Amine glycol filtration skids
In gas sweetening and dehydration, the solvent does the work — amine removes acid gases, glycol removes water — but the solvent only stays effective if it is kept clean. Contaminated amine and glycol cause foaming, fouling, corrosion, and solvent loss, problems that quietly erode the performance and reliability of a gas treatment plant. The equipment that keeps the solvent clean is the filtration skid. This guide explains the role of amine and glycol filtration skids in the gas sweetening and dehydration loops.
For the wider context of how these packages are built, see our overview of industrial skid systems.
The Role of Filtration in the Solvent Loop
Both amine sweetening and glycol dehydration work by circulating a solvent in a continuous loop — absorbing the target component, then regenerating and reusing the solvent. Over time that circulating solvent picks up contaminants: solid particulates, hydrocarbons, degradation products, and dissolved iron. Left unchecked, these contaminants build up and cause operating problems. Filtration skids continuously clean a portion of the circulating solvent, keeping contamination under control and the loop running reliably.
What Happens Without Proper Filtration
Poorly filtered amine or glycol leads to a familiar set of problems:
- Foaming: Contaminants such as hydrocarbons and fine solids promote foaming in the contactor, which reduces treating capacity, causes solvent carryover, and can disrupt the whole process.
- Fouling: Particulates and degradation products foul heat exchangers and trays, reducing efficiency and increasing maintenance.
- Corrosion: Solids and certain degradation products accelerate corrosion in the loop, shortening equipment life.
- Solvent loss: Foaming and carryover waste expensive amine or glycol, adding to operating cost.
Effective filtration prevents these issues, protecting both performance and the solvent itself.
How Amine & Glycol Filtration Skids Work
A typical solvent filtration skid uses more than one stage to remove different contaminant types:
- Mechanical (particle) filtration: Cartridge or bag filters remove solid particulates such as iron sulfide and other fines from the solvent.
- Carbon filtration: An activated carbon bed adsorbs dissolved hydrocarbons, surfactants, and degradation products that cause foaming.
- After-filtration: A final particle filter captures any carbon fines carried over from the carbon bed, protecting the loop downstream.
This full-flow or slipstream arrangement continuously polishes the solvent, and the skid integrates the filter vessels, piping, valves, and instrumentation as one tested package.
Why Choose a Skid-Mounted Filtration Package?

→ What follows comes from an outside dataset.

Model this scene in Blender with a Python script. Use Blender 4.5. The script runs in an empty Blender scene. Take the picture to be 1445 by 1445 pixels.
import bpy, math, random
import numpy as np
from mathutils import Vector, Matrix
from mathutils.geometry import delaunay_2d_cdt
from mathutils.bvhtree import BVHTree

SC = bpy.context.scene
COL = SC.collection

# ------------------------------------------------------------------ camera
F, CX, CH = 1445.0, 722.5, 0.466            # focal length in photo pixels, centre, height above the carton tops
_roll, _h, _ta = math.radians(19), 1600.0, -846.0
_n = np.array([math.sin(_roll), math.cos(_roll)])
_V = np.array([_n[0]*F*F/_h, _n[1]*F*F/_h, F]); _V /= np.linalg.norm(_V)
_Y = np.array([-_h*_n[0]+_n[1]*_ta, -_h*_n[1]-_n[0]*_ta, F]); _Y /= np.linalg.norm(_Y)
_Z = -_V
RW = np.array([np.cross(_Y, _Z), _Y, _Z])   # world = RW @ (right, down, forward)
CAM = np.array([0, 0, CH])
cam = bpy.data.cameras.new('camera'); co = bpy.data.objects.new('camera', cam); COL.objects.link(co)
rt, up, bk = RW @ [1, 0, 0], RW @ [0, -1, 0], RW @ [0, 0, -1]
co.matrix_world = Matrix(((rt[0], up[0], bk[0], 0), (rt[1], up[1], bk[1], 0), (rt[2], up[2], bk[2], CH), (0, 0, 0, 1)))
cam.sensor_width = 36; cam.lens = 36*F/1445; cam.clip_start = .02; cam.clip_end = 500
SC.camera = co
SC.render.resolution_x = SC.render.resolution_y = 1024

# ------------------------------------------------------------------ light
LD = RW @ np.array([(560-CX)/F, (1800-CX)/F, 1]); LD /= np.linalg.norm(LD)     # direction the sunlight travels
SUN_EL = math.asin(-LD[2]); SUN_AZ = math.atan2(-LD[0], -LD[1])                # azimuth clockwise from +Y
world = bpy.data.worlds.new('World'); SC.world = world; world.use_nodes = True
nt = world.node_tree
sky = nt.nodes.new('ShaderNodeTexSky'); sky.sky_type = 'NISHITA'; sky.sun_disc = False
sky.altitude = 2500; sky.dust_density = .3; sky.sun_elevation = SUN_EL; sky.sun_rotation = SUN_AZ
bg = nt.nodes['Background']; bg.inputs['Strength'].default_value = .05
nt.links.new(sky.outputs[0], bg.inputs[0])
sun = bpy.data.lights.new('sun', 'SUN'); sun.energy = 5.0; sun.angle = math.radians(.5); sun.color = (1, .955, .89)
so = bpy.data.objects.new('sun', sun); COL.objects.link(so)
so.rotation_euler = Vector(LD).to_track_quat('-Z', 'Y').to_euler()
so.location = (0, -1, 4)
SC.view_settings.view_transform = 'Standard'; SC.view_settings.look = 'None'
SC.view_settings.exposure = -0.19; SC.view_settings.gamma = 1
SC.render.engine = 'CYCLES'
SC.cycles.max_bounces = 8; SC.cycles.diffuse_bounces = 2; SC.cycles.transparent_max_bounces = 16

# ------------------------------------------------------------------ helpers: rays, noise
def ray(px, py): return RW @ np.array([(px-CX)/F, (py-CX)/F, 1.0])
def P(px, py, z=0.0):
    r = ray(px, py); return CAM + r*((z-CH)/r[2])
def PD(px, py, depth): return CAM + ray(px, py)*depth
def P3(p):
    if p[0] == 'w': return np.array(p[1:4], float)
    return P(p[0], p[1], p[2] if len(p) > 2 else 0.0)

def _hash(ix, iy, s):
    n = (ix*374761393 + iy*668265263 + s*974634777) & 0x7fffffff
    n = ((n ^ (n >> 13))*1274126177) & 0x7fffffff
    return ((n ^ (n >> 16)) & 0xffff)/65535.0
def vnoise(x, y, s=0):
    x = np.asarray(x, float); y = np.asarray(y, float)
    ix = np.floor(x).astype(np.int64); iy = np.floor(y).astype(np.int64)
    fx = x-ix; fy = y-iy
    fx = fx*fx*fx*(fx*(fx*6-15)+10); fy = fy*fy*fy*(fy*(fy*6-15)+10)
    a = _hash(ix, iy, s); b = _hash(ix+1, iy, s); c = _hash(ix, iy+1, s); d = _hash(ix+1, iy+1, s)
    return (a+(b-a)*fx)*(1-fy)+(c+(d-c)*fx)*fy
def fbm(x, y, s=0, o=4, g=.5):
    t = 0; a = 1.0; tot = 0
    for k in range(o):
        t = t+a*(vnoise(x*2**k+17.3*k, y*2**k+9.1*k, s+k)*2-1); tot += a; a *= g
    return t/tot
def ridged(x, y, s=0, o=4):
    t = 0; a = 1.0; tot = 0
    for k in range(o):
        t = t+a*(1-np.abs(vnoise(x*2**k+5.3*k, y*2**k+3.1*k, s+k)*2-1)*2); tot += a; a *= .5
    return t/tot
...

Solvent filtration combines several filter stages that must be sized and sequenced correctly, which makes it well suited to skid packaging. A skid-mounted unit is engineered and tested as a complete system, so it installs quickly and integrates cleanly into the amine or glycol loop. The compact footprint suits gas processing facilities, and the package can be designed for full-flow or slipstream service depending on the loop. Factory assembly and testing ensure the filtration train performs as intended before delivery.
Where Amine & Glycol Filtration Skids Fit
Filtration skids are an integral part of gas sweetening and dehydration trains, protecting the solvent in amine sweetening units and glycol dehydration units. Ergil supplies dedicated amine filtration packages and glycol filtration skids as part of its gas treatment and conditioning skids. See our full gas processing systems range.
Frequently Asked Questions
Why does amine or glycol need filtration?
Circulating solvent accumulates particulates, hydrocarbons, and degradation products that cause foaming, fouling, corrosion, and solvent loss. Filtration removes these contaminants to keep the sweetening or dehydration loop running reliably.
What is the role of the carbon bed in a filtration skid?
The activated carbon bed adsorbs dissolved hydrocarbons and surfactants that cause foaming — contaminants that particle filters cannot remove. It is usually followed by an after-filter to catch carbon fines.
What is the difference between full-flow and slipstream filtration?
Full-flow filtration treats the entire solvent circulation, while slipstream filtration treats a portion of it. The choice depends on the loop, contamination level, and design requirements.